AIM OF THE TASK = Reproduce the listing below exactly, beginning with its first line and ending with the line that holds "scene.camera = cam"; pictures are not part of the copy.

DATA EXCERPT =
################

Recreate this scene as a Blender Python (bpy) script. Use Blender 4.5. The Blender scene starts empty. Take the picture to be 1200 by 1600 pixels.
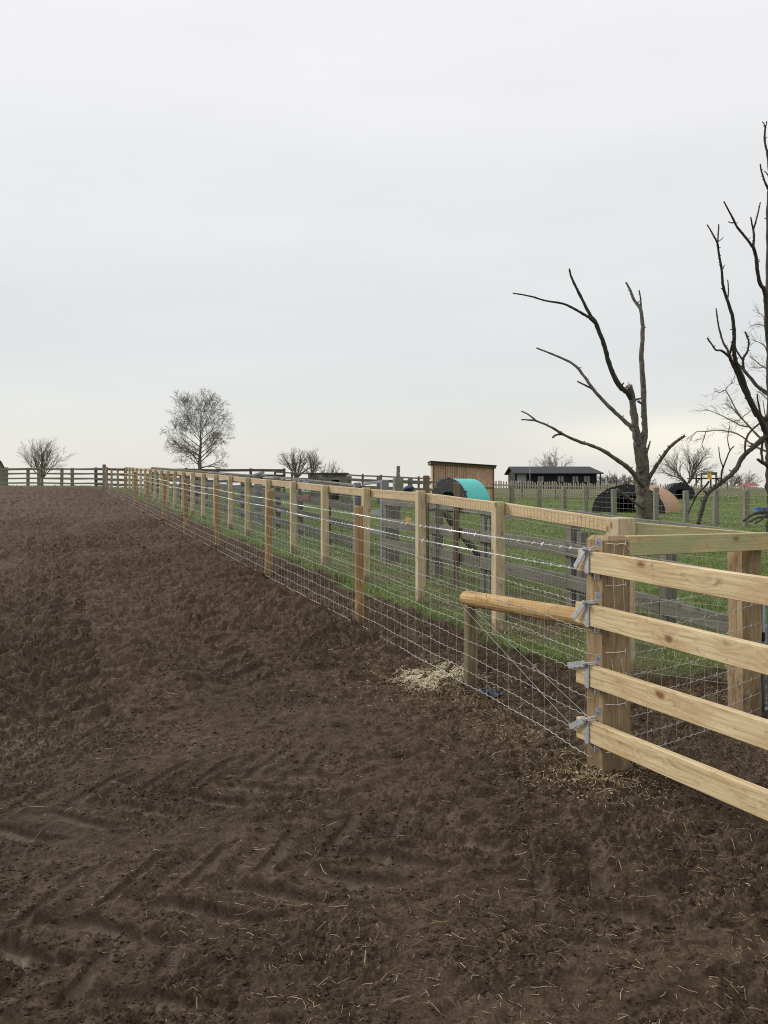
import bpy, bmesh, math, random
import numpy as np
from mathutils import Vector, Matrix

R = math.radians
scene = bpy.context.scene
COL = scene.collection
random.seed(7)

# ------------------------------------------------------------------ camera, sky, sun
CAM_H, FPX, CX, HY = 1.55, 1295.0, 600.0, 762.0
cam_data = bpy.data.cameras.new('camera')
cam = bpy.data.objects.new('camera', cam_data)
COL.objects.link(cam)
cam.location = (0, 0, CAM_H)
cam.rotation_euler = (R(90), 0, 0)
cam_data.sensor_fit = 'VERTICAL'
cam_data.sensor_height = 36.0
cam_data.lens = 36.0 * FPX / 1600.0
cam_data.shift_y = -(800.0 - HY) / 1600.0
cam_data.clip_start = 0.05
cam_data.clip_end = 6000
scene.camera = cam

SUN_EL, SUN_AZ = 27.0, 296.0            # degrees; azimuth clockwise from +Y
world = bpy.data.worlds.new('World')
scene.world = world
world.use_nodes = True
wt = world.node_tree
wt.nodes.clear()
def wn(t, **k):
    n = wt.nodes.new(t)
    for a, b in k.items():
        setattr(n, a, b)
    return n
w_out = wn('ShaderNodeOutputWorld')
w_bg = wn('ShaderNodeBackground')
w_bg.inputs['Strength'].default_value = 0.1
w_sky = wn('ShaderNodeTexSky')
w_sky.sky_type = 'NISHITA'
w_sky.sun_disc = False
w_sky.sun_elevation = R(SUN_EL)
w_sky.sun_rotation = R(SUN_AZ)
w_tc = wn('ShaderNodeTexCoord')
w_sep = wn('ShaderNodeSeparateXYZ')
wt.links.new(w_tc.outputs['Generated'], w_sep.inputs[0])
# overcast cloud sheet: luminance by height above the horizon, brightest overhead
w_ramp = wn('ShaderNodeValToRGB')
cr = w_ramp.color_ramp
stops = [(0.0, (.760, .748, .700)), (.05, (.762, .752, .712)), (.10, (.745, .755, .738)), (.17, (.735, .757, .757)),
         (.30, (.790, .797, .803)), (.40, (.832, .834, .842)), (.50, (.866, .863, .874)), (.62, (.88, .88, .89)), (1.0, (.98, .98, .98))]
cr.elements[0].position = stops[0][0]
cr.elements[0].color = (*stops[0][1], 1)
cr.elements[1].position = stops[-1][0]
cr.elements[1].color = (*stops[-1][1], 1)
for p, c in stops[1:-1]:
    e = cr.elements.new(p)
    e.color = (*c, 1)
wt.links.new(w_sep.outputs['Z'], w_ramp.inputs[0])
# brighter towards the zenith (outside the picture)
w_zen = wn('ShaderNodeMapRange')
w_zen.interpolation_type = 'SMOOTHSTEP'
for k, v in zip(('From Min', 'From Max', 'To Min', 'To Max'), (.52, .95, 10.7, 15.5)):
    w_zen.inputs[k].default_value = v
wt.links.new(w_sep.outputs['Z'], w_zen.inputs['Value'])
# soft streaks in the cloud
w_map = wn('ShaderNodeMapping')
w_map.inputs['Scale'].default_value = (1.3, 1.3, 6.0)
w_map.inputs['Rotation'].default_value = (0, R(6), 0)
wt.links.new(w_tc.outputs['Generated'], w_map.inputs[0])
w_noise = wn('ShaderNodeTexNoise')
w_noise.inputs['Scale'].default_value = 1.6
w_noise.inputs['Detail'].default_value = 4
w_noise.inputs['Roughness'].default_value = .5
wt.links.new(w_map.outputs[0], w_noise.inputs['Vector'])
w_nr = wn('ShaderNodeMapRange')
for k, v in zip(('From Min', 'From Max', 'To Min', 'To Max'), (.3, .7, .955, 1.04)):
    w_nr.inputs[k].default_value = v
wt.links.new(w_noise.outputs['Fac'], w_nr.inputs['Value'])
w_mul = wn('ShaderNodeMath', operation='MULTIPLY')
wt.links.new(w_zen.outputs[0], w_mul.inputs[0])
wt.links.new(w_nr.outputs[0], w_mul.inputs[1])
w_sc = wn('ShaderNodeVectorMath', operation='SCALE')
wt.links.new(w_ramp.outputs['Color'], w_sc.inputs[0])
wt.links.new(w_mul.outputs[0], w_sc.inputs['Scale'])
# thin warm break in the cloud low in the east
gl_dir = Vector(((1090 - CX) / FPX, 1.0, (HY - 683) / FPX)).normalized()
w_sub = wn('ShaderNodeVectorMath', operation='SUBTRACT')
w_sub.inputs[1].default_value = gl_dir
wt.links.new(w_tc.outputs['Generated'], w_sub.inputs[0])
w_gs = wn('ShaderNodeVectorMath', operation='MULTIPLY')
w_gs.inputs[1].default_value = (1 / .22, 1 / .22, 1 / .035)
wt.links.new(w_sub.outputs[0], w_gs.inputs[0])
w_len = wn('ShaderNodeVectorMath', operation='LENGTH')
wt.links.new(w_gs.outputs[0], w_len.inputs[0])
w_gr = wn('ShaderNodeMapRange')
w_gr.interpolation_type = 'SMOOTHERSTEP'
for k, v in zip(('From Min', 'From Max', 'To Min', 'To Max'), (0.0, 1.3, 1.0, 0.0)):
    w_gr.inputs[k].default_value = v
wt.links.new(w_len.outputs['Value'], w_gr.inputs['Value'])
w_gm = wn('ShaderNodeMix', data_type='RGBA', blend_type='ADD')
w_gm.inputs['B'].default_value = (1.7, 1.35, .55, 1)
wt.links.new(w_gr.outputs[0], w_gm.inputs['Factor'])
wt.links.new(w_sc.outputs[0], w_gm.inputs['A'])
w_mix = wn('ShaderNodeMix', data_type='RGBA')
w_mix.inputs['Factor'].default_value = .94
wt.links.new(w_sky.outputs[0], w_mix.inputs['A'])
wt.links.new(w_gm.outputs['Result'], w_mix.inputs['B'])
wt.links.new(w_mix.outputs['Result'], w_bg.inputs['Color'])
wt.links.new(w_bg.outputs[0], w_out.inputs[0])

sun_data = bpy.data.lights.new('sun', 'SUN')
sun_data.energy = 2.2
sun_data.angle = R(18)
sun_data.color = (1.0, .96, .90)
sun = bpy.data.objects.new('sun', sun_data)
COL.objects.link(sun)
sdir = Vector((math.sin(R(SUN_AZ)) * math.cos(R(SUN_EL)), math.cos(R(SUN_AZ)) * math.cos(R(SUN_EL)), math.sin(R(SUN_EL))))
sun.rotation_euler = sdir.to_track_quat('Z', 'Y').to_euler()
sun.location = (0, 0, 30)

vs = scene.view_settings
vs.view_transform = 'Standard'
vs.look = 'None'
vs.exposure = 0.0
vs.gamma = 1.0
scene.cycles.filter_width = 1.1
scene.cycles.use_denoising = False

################

OUTPUT FOR THIS EXERCISE =
Recreate this scene as a Blender Python (bpy) script. Use Blender 4.5. The Blender scene starts empty. Take the picture to be 1200 by 1600 pixels.
import bpy, bmesh, math, random
import numpy as np
from mathutils import Vector, Matrix

R = math.radians
scene = bpy.context.scene
COL = scene.collection
random.seed(7)

# ------------------------------------------------------------------ camera, sky, sun
CAM_H, FPX, CX, HY = 1.55, 1295.0, 600.0, 762.0
cam_data = bpy.data.cameras.new('camera')
cam = bpy.data.objects.new('camera', cam_data)
COL.objects.link(cam)
cam.location = (0, 0, CAM_H)
cam.rotation_euler = (R(90), 0, 0)
cam_data.sensor_fit = 'VERTICAL'
cam_data.sensor_height = 36.0
cam_data.lens = 36.0 * FPX / 1600.0
cam_data.shift_y = -(800.0 - HY) / 1600.0
cam_data.clip_start = 0.05
cam_data.clip_end = 6000
scene.camera = cam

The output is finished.